Scenes as source code:
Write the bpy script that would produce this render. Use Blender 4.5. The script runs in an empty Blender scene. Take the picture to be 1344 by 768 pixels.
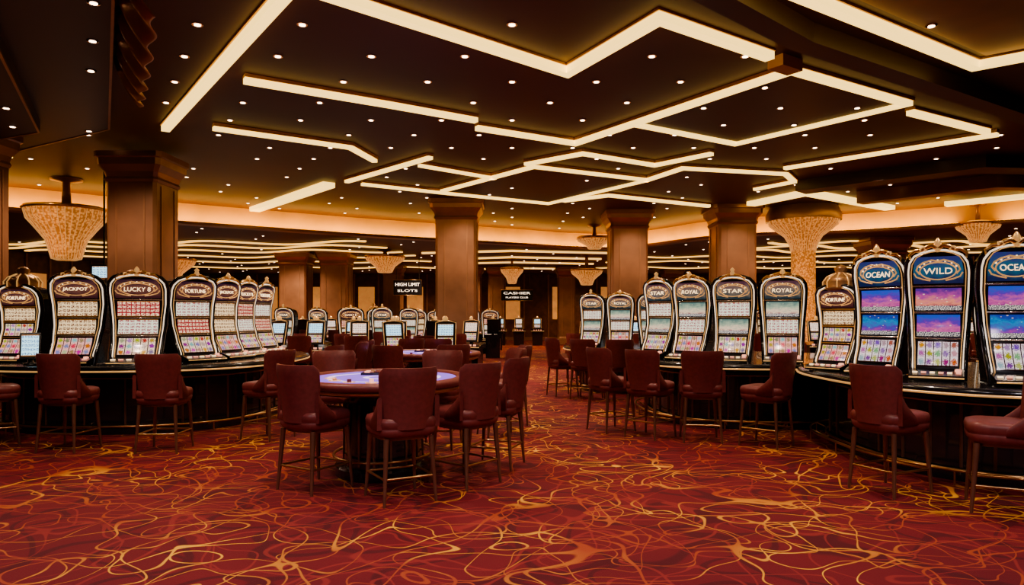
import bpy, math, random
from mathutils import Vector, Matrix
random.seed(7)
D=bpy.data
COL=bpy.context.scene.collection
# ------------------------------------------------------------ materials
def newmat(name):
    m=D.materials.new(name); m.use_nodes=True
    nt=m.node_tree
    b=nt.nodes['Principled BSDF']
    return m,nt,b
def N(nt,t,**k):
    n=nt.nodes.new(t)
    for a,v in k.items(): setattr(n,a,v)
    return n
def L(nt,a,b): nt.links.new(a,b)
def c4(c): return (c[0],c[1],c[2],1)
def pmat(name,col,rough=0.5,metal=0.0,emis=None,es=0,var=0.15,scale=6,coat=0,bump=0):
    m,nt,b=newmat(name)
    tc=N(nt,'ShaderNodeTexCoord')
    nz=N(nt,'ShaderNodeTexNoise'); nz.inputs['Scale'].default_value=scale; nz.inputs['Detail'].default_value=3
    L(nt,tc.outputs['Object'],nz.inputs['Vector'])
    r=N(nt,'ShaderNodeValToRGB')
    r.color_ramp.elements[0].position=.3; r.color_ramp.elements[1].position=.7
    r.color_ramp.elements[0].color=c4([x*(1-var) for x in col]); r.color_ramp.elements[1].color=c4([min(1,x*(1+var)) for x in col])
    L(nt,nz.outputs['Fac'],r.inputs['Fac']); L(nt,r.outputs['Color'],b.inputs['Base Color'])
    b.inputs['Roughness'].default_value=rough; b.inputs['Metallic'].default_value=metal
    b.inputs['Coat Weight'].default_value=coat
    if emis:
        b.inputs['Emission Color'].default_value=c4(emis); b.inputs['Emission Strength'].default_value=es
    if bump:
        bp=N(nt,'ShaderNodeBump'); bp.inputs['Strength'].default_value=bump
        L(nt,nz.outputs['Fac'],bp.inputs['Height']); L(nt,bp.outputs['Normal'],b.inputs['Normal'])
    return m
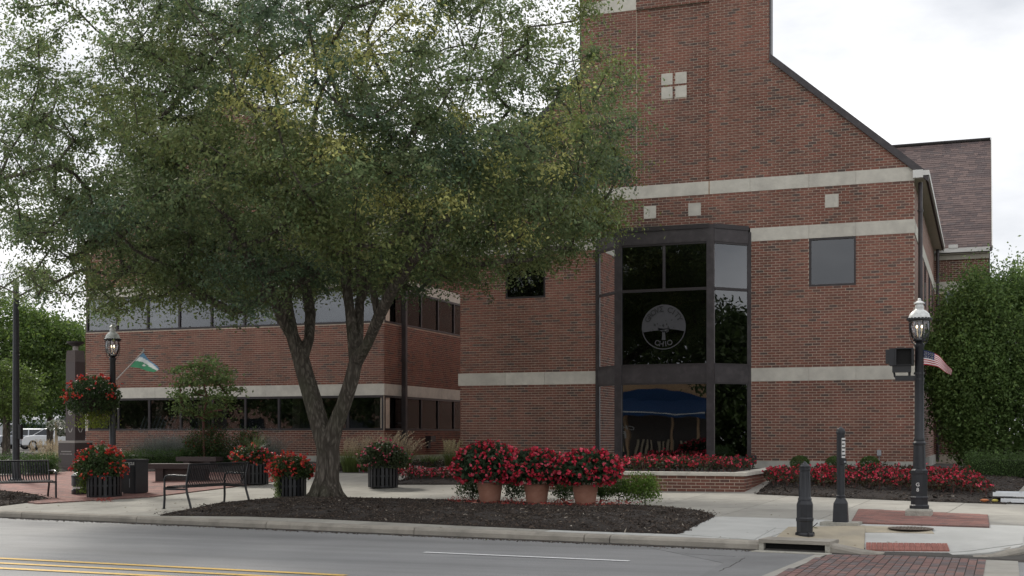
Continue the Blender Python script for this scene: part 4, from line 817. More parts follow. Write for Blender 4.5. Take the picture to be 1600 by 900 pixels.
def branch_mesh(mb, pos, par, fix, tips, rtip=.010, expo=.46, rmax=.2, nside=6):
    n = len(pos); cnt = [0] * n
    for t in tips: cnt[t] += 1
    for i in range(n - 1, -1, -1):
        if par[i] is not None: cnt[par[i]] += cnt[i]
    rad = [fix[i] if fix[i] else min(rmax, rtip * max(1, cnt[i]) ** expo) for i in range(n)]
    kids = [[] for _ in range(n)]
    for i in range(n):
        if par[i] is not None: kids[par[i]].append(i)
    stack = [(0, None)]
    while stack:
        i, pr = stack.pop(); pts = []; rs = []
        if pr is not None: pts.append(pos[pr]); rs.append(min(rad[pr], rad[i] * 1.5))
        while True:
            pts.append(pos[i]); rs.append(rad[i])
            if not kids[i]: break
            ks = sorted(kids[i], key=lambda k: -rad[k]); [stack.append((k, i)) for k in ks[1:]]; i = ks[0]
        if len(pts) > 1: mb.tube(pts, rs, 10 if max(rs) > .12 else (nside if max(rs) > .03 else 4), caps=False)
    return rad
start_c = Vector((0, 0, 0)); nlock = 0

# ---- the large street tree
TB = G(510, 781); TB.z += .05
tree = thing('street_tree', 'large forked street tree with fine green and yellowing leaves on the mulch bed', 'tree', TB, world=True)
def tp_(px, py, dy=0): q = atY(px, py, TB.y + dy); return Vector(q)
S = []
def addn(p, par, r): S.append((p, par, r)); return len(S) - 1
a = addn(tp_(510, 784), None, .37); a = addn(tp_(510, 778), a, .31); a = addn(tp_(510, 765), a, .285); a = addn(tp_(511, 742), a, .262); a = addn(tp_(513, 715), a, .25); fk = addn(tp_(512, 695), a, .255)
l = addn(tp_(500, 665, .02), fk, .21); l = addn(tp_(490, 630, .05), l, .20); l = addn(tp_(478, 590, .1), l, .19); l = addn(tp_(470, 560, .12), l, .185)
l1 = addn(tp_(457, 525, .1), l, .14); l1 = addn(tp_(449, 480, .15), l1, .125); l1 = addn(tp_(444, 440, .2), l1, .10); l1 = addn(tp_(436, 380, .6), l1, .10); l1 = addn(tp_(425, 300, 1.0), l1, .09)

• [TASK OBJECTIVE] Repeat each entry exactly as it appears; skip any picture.

• [TASK SOLUTION]
Write the bpy script that would produce this render. Use Blender 4.5. The script runs in an empty Blender scene. Take the picture to be 1344 by 768 pixels.
import bpy, math, random
from mathutils import Vector, Matrix
random.seed(7)
D=bpy.data
COL=bpy.context.scene.collection
# ------------------------------------------------------------ materials
def newmat(name):
    m=D.materials.new(name); m.use_nodes=True
    nt=m.node_tree
    b=nt.nodes['Principled BSDF']
    return m,nt,b
def N(nt,t,**k):
    n=nt.nodes.new(t)
    for a,v in k.items(): setattr(n,a,v)
    return n
def L(nt,a,b): nt.links.new(a,b)
def c4(c): return (c[0],c[1],c[2],1)
def pmat(name,col,rough=0.5,metal=0.0,emis=None,es=0,var=0.15,scale=6,coat=0,bump=0):
    m,nt,b=newmat(name)
    tc=N(nt,'ShaderNodeTexCoord')
    nz=N(nt,'ShaderNodeTexNoise'); nz.inputs['Scale'].default_value=scale; nz.inputs['Detail'].default_value=3
    L(nt,tc.outputs['Object'],nz.inputs['Vector'])
    r=N(nt,'ShaderNodeValToRGB')
    r.color_ramp.elements[0].position=.3; r.color_ramp.elements[1].position=.7
    r.color_ramp.elements[0].color=c4([x*(1-var) for x in col]); r.color_ramp.elements[1].color=c4([min(1,x*(1+var)) for x in col])
    L(nt,nz.outputs['Fac'],r.inputs['Fac']); L(nt,r.outputs['Color'],b.inputs['Base Color'])
    b.inputs['Roughness'].default_value=rough; b.inputs['Metallic'].default_value=metal
    b.inputs['Coat Weight'].default_value=coat
    if emis:
        b.inputs['Emission Color'].default_value=c4(emis); b.inputs['Emission Strength'].default_value=es
    if bump:
        bp=N(nt,'ShaderNodeBump'); bp.inputs['Strength'].default_value=bump
        L(nt,nz.outputs['Fac'],bp.inputs['Height']); L(nt,bp.outputs['Normal'],b.inputs['Normal'])
    return m
Continue the Blender Python script for this scene: part 4, from line 817. More parts follow. Write for Blender 4.5. Take the picture to be 1600 by 900 pixels.
def branch_mesh(mb, pos, par, fix, tips, rtip=.010, expo=.46, rmax=.2, nside=6):
    n = len(pos); cnt = [0] * n
    for t in tips: cnt[t] += 1
    for i in range(n - 1, -1, -1):
        if par[i] is not None: cnt[par[i]] += cnt[i]
    rad = [fix[i] if fix[i] else min(rmax, rtip * max(1, cnt[i]) ** expo) for i in range(n)]
    kids = [[] for _ in range(n)]
    for i in range(n):
        if par[i] is not None: kids[par[i]].append(i)
    stack = [(0, None)]
    while stack:
        i, pr = stack.pop(); pts = []; rs = []
        if pr is not None: pts.append(pos[pr]); rs.append(min(rad[pr], rad[i] * 1.5))
        while True:
            pts.append(pos[i]); rs.append(rad[i])
            if not kids[i]: break
            ks = sorted(kids[i], key=lambda k: -rad[k]); [stack.append((k, i)) for k in ks[1:]]; i = ks[0]
        if len(pts) > 1: mb.tube(pts, rs, 10 if max(rs) > .12 else (nside if max(rs) > .03 else 4), caps=False)
    return rad
start_c = Vector((0, 0, 0)); nlock = 0

# ---- the large street tree
TB = G(510, 781); TB.z += .05
tree = thing('street_tree', 'large forked street tree with fine green and yellowing leaves on the mulch bed', 'tree', TB, world=True)
def tp_(px, py, dy=0): q = atY(px, py, TB.y + dy); return Vector(q)
S = []
def addn(p, par, r): S.append((p, par, r)); return len(S) - 1
a = addn(tp_(510, 784), None, .37); a = addn(tp_(510, 778), a, .31); a = addn(tp_(510, 765), a, .285); a = addn(tp_(511, 742), a, .262); a = addn(tp_(513, 715), a, .25); fk = addn(tp_(512, 695), a, .255)
l = addn(tp_(500, 665, .02), fk, .21); l = addn(tp_(490, 630, .05), l, .20); l = addn(tp_(478, 590, .1), l, .19); l = addn(tp_(470, 560, .12), l, .185)
l1 = addn(tp_(457, 525, .1), l, .14); l1 = addn(tp_(449, 480, .15), l1, .125); l1 = addn(tp_(444, 440, .2), l1, .10); l1 = addn(tp_(436, 380, .6), l1, .10); l1 = addn(tp_(425, 300, 1.0), l1, .09)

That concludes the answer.